Exercise brief: Going from the top of the data below, give again each line through the one containing "return CAM_LOC + d * ((p", both ends kept.

+++++

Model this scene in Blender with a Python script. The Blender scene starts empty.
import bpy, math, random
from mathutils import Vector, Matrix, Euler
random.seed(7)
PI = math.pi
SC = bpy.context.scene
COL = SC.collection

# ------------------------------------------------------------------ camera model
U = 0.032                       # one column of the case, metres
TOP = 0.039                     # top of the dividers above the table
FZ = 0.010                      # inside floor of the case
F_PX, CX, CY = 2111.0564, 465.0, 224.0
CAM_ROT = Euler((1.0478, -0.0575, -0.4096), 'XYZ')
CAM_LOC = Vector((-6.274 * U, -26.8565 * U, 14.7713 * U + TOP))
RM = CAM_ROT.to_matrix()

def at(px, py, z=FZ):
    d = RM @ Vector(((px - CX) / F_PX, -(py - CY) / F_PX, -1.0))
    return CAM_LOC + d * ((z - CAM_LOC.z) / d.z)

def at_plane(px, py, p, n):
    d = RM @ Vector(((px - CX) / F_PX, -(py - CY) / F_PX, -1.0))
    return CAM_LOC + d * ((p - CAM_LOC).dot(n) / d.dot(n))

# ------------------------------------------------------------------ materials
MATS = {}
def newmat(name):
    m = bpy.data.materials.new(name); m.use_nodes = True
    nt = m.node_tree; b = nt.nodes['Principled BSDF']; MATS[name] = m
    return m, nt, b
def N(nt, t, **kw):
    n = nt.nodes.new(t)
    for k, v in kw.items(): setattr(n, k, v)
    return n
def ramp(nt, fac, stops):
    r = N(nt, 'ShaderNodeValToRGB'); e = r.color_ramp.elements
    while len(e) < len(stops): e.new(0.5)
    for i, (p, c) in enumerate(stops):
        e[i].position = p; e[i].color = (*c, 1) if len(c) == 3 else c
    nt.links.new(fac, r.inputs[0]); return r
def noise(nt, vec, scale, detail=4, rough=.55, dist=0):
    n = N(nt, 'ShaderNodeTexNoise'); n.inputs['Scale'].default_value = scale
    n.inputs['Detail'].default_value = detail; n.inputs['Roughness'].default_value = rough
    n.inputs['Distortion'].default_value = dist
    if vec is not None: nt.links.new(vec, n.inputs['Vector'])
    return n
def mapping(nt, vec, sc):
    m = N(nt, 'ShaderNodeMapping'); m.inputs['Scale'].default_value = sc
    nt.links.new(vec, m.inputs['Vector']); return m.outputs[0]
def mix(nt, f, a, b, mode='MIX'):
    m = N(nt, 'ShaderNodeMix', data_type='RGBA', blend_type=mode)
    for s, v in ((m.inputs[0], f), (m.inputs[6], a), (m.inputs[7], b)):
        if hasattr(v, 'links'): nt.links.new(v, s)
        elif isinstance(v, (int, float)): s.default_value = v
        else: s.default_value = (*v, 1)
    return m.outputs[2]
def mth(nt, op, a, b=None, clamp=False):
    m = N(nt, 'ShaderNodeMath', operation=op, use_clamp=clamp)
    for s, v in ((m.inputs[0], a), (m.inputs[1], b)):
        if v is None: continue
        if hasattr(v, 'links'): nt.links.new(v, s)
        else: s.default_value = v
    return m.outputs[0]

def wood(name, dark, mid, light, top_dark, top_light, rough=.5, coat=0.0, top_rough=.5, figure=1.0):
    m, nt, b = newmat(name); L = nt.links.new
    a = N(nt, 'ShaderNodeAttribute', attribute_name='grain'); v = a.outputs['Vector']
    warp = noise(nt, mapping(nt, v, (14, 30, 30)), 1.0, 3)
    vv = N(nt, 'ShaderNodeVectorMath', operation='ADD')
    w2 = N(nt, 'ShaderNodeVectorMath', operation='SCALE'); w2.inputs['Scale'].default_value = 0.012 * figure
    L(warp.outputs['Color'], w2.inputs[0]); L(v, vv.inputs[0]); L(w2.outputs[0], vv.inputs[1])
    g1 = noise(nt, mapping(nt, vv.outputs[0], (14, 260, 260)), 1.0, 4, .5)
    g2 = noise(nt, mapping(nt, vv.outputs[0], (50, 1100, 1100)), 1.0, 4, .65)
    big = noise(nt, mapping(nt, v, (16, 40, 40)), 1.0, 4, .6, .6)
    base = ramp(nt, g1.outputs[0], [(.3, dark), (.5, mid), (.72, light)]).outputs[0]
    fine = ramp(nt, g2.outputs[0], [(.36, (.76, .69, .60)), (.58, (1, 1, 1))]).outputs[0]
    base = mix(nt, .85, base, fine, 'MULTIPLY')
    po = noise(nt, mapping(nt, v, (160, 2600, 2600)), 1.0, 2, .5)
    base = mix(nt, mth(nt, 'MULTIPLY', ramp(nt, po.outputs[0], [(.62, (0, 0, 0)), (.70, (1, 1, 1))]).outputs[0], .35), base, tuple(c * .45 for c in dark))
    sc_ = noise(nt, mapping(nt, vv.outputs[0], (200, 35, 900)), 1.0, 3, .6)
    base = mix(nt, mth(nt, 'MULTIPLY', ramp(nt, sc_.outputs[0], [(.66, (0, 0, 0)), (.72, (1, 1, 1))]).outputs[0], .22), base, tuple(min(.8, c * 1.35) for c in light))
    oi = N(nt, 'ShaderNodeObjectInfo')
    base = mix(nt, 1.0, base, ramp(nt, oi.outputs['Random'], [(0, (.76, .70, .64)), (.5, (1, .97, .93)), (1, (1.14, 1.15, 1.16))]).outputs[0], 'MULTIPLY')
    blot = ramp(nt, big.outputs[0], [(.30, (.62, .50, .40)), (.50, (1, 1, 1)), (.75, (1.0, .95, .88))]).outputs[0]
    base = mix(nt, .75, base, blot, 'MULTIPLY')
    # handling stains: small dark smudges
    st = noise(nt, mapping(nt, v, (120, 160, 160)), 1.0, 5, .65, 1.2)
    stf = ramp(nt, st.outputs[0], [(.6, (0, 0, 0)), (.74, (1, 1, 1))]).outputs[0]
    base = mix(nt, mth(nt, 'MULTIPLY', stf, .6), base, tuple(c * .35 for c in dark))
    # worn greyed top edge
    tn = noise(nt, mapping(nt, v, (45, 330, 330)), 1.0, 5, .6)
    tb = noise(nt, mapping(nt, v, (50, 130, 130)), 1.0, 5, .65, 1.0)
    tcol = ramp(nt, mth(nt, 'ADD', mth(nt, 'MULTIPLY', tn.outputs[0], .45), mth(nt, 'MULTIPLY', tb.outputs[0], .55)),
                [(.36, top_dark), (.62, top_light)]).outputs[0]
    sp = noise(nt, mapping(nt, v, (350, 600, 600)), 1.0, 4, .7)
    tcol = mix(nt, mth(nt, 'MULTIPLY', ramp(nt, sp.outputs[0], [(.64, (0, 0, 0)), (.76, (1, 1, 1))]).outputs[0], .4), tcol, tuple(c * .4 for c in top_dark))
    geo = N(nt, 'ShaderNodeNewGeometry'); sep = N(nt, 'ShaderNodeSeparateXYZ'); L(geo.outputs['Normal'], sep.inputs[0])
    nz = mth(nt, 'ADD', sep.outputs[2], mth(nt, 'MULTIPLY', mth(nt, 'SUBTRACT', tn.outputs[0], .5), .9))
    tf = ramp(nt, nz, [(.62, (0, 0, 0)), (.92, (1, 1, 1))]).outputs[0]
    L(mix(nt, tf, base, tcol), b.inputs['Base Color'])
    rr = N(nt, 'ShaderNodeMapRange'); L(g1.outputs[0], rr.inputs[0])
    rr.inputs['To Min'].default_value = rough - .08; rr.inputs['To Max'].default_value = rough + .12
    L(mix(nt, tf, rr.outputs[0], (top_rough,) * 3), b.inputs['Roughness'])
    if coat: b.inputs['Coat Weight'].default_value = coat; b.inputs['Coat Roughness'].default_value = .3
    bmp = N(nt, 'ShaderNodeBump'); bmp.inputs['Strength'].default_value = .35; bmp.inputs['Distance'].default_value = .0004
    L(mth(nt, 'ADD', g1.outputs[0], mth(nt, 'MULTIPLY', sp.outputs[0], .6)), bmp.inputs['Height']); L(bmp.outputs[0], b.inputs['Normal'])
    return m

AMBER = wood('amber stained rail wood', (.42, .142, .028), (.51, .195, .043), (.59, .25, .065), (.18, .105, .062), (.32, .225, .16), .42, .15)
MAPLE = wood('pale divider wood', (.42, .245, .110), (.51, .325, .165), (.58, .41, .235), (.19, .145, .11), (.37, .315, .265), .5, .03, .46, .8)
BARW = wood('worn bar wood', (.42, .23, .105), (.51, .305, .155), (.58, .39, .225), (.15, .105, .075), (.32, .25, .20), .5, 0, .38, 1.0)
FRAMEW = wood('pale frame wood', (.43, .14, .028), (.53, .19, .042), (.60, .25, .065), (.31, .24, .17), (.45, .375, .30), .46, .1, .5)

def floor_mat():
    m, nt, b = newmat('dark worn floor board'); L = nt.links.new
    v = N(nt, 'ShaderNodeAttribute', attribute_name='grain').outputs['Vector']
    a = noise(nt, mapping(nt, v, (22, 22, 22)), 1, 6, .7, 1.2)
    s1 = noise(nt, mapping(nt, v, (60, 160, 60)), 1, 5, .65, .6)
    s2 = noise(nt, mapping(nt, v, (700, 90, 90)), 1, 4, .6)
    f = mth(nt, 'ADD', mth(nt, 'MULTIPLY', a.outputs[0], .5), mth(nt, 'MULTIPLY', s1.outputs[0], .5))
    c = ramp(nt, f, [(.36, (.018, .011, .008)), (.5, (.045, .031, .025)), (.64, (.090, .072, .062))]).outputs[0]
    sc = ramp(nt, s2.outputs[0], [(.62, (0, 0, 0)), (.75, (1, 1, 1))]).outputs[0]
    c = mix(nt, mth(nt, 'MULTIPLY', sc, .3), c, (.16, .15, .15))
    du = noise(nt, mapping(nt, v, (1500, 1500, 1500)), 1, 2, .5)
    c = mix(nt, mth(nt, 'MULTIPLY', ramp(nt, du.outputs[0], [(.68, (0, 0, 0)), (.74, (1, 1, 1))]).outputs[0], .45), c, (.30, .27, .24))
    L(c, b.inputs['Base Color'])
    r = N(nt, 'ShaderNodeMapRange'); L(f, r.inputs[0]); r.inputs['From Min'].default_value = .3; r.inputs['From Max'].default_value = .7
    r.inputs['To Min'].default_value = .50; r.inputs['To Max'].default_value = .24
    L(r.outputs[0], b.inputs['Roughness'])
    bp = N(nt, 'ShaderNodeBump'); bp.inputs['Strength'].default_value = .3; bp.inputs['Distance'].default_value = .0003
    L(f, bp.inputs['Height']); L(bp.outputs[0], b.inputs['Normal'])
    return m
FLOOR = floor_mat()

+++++

Answer to the task:
Model this scene in Blender with a Python script. The Blender scene starts empty.
import bpy, math, random
from mathutils import Vector, Matrix, Euler
random.seed(7)
PI = math.pi
SC = bpy.context.scene
COL = SC.collection

# ------------------------------------------------------------------ camera model
U = 0.032                       # one column of the case, metres
TOP = 0.039                     # top of the dividers above the table
FZ = 0.010                      # inside floor of the case
F_PX, CX, CY = 2111.0564, 465.0, 224.0
CAM_ROT = Euler((1.0478, -0.0575, -0.4096), 'XYZ')
CAM_LOC = Vector((-6.274 * U, -26.8565 * U, 14.7713 * U + TOP))
RM = CAM_ROT.to_matrix()

def at(px, py, z=FZ):
    d = RM @ Vector(((px - CX) / F_PX, -(py - CY) / F_PX, -1.0))
    return CAM_LOC + d * ((z - CAM_LOC.z) / d.z)

def at_plane(px, py, p, n):
    d = RM @ Vector(((px - CX) / F_PX, -(py - CY) / F_PX, -1.0))
    return CAM_LOC + d * ((p - CAM_LOC).dot(n) / d.dot(n))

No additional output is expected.